The Czech Republic's constitutional court on Tuesday canceled a law slapping income tax on the billions the state will pay churches for assets seized by the Communists during their Cold War rule.

PRAGUE, Czech Republic (AFP) — The Czech Republic's constitutional court on Tuesday canceled a law slapping income tax on the billions the state will pay churches for assets seized by the Communists during their Cold War rule.

The court complied with a complaint filed by a group of senators against the law signed by President Milos Zeman in May.

"The Constitutional Court has just canceled the tax on church restitutions," judge Jaromir Jirsa announced on Tuesday.

The country's 17 religious Christian and Jewish denominations are entitled to recover assets seized by the atheist Communist regime after World War II and to receive financial compensation for those that cannot be returned.

The churches, land and works of art that can be returned were valued at $3.3 billion, according to a 2012 law and deals between the churches and government. 

They fixed a financial compensation of 59 billion koruna to be paid over 30 years, on which the current lawmakers sought to slap a 19% tax as of 2020.

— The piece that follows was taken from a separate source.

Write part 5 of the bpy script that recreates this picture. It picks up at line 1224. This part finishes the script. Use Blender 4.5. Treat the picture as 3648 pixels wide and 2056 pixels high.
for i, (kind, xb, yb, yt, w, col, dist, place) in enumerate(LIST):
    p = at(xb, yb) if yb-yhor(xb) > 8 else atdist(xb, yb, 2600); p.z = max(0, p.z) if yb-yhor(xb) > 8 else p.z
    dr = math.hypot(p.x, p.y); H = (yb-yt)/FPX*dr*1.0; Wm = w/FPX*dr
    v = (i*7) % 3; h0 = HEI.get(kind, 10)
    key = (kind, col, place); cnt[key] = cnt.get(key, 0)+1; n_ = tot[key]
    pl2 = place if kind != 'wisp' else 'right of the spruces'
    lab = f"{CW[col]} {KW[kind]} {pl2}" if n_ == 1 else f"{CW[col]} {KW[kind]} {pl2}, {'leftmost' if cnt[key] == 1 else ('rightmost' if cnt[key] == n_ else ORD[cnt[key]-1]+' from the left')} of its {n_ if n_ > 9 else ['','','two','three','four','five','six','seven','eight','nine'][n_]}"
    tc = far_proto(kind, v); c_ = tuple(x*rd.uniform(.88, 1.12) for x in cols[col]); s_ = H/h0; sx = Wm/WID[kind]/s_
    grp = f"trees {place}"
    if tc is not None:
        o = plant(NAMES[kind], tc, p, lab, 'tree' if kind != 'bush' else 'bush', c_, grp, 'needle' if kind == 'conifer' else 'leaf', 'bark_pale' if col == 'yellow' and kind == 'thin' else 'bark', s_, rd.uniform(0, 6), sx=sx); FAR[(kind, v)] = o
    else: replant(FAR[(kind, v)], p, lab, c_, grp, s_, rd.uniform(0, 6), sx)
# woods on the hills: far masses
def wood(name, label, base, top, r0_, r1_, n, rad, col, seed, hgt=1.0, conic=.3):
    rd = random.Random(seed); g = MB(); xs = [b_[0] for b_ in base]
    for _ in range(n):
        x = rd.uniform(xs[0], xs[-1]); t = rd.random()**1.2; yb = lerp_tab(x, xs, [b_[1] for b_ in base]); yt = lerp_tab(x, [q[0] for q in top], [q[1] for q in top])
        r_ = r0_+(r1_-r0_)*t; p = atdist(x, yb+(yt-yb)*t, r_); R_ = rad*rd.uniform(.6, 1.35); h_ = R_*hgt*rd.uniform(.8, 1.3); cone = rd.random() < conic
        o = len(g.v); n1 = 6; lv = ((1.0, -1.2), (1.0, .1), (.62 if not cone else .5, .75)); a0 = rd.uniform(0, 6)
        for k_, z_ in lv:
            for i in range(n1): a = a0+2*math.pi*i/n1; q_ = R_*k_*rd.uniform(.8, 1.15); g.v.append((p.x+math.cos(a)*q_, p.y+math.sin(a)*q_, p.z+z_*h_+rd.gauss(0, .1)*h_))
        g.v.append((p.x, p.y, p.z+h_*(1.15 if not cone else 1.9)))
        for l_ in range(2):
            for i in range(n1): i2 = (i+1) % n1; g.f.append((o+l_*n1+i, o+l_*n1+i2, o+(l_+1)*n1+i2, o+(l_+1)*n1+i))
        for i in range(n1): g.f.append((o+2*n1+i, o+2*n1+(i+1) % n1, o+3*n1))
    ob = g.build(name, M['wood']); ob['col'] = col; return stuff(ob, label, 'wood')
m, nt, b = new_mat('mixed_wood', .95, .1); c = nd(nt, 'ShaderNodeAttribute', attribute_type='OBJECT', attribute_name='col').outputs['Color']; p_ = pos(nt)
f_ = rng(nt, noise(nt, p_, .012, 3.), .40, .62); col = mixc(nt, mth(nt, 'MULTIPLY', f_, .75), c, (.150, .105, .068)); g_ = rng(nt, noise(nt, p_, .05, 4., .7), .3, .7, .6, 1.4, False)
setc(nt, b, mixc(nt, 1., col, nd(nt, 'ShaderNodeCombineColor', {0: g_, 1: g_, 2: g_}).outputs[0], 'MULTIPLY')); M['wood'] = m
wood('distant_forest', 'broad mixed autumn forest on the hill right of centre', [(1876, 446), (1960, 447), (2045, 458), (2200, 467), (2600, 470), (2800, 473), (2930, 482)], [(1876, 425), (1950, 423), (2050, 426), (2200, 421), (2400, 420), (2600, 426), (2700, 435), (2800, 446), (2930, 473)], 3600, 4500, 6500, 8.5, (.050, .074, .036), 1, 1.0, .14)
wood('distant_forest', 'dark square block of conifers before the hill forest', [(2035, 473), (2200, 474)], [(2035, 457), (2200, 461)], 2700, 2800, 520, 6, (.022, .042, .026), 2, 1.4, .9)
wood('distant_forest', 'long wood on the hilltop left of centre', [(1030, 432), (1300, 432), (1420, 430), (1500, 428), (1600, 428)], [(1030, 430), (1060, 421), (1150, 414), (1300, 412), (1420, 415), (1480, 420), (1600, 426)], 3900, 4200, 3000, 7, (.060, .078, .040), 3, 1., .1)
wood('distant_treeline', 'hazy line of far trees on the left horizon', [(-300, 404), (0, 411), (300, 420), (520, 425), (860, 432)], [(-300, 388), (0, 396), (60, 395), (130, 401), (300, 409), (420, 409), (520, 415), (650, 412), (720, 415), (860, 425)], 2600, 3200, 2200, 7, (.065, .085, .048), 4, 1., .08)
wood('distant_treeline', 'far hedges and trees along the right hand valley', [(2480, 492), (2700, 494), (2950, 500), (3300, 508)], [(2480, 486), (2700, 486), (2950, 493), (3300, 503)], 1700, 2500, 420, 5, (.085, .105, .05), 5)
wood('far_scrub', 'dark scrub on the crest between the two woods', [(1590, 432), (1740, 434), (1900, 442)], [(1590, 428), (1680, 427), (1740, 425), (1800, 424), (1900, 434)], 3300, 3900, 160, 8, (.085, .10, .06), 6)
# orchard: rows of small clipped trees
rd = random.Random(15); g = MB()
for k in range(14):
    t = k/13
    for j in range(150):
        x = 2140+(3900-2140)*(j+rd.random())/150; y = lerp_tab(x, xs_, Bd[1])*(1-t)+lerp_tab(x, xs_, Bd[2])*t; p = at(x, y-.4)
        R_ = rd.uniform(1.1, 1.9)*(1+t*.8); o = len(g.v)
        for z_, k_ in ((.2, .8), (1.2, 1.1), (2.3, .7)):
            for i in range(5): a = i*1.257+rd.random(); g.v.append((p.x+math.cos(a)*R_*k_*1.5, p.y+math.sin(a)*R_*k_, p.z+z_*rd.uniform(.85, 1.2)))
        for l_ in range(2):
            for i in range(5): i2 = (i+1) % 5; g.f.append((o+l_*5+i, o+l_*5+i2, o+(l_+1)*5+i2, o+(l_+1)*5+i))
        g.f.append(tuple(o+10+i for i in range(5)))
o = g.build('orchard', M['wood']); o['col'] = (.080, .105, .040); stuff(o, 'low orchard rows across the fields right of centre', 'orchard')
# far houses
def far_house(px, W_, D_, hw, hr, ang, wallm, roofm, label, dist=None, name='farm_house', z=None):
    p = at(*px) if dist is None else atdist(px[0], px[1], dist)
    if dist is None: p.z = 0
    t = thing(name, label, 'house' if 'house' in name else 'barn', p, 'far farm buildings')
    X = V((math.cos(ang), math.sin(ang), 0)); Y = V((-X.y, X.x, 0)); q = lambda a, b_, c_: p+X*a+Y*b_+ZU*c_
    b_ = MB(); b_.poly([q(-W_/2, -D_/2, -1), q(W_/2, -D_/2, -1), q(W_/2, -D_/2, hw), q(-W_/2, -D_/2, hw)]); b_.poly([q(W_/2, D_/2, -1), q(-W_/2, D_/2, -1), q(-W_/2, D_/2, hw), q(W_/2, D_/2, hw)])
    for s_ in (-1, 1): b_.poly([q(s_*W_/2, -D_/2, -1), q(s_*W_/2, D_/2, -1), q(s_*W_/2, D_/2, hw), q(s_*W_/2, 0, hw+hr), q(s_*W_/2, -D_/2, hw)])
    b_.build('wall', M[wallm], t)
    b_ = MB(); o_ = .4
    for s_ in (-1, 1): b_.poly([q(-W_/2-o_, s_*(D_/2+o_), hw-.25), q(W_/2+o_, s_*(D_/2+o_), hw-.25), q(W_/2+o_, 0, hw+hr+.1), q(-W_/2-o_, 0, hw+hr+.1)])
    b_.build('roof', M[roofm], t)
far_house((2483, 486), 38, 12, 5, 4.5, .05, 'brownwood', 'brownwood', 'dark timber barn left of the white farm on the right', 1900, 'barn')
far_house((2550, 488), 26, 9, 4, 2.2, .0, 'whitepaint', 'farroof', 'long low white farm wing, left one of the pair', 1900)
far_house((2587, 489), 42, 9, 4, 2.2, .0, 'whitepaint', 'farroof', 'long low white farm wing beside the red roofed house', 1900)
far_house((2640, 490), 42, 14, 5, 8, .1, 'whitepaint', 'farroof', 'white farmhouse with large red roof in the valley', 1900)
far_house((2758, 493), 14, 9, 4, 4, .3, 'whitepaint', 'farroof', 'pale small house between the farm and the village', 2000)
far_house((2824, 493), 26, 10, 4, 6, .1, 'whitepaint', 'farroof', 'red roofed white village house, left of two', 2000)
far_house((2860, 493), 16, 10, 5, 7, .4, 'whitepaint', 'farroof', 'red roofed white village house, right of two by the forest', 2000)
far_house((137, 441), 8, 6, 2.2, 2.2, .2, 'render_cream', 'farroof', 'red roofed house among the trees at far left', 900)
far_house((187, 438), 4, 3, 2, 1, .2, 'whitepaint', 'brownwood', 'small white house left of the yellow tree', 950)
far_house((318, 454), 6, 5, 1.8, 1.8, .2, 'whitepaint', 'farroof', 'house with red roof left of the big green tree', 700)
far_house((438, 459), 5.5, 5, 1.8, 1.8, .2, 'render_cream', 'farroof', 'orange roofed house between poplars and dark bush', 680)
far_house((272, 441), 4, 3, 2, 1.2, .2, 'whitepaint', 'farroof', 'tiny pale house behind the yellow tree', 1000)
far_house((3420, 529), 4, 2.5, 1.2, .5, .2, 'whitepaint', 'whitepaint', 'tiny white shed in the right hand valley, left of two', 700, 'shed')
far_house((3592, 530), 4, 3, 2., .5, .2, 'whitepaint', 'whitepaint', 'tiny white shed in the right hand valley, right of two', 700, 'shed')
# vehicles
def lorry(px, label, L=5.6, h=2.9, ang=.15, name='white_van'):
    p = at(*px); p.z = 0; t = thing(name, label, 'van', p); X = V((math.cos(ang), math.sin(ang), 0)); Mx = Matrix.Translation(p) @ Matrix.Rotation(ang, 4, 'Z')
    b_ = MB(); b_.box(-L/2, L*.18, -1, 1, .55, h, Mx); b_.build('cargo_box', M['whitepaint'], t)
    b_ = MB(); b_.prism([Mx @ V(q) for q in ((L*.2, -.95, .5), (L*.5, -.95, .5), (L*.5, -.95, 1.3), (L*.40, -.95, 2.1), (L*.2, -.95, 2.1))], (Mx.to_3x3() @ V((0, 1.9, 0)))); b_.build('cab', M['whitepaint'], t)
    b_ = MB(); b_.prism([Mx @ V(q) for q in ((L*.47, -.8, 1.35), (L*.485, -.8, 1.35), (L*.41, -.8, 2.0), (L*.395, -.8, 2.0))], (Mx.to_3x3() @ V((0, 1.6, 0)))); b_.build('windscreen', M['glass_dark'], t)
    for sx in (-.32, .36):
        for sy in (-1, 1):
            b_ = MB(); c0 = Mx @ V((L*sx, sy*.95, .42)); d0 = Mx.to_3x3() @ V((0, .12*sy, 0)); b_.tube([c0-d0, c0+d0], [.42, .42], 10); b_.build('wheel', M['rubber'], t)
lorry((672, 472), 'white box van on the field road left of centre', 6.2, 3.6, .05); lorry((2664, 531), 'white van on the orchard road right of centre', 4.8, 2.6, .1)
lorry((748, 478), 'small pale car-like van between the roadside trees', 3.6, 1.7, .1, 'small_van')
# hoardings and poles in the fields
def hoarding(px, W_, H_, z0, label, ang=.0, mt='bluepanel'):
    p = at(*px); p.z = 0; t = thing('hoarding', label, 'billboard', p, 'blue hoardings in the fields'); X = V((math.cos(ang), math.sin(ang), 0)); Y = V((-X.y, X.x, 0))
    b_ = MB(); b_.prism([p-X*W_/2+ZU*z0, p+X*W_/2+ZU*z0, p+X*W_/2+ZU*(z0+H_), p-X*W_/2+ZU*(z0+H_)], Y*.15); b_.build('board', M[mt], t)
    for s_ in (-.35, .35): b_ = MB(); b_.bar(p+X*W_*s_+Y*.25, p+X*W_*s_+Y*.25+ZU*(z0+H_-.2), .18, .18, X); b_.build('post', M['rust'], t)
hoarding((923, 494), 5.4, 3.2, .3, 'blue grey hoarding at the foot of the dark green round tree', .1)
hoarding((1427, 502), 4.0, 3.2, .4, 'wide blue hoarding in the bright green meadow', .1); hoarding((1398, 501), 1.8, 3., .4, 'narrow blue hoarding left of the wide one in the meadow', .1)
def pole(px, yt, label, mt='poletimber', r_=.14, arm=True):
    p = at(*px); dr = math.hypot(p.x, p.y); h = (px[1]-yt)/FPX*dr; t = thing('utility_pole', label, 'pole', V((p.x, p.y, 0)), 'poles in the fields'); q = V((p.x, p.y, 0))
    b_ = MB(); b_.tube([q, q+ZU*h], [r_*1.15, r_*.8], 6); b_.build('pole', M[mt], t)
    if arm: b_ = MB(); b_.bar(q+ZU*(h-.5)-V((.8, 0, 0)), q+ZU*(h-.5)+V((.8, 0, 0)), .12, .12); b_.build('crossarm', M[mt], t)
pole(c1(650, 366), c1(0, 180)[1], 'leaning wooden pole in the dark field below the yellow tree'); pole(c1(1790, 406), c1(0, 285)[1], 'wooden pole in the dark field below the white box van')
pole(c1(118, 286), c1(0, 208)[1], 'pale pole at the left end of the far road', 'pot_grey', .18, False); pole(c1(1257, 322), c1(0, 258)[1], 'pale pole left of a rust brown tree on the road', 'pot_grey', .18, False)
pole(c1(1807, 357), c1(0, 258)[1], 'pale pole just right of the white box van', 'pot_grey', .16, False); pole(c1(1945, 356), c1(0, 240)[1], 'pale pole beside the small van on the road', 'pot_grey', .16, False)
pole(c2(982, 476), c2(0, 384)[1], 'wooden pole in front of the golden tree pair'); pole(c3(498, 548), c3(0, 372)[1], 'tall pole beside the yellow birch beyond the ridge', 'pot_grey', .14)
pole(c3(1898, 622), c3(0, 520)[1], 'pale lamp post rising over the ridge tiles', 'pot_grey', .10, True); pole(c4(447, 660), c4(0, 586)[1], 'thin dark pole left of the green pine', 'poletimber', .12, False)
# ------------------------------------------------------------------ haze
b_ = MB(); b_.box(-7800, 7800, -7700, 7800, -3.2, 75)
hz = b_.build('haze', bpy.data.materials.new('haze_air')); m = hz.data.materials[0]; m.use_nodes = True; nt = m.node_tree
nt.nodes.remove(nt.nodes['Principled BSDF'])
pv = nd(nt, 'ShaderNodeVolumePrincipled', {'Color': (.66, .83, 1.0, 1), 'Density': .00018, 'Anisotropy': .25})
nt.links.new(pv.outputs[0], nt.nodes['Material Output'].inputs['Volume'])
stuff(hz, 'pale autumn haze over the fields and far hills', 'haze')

"The law runs counter to the constitution because its only goal was ... a reduction of the financial compensation," Jirsa said.

"The state entered into agreements and backed out of them afterwards."

The canceled law had been approved with votes from the ruling populist ANO movement of billionaire Prime Minister Andrej Babis, the leftwing Social Democrats CSSD, the Communists and the far-right SPD party.

ANO and the CSSD form a minority cabinet leaning on tacit backing from the Communists for a parliamentary majority — the first cabinet to do so since Communism was toppled in the former Czechoslovakia in 1989.

The bill was one of the Communist Party's conditions to back the cabinet.

Prague archbishop Dominik Duka, who spent 15 months in a Communist prison in the 1980s, hailed the court decision.

"This is good news for everyone who cares about freedom and democracy," the cardinal said on the church's website. 

Believers are a minority in the Czech Republic, an EU and NATO member of 10.7 million people where the single largest denomination consists of more than a million Catholics. 

The Catholic church is slated to receive about 80% of the compensation package. 

Under the 1948-1989 Communist rule in Czechoslovakia, the Catholic church and others saw their property confiscated and priests imprisoned, tortured and killed. 

Czechoslovakia split into the Czech Republic and Slovakia in 1993.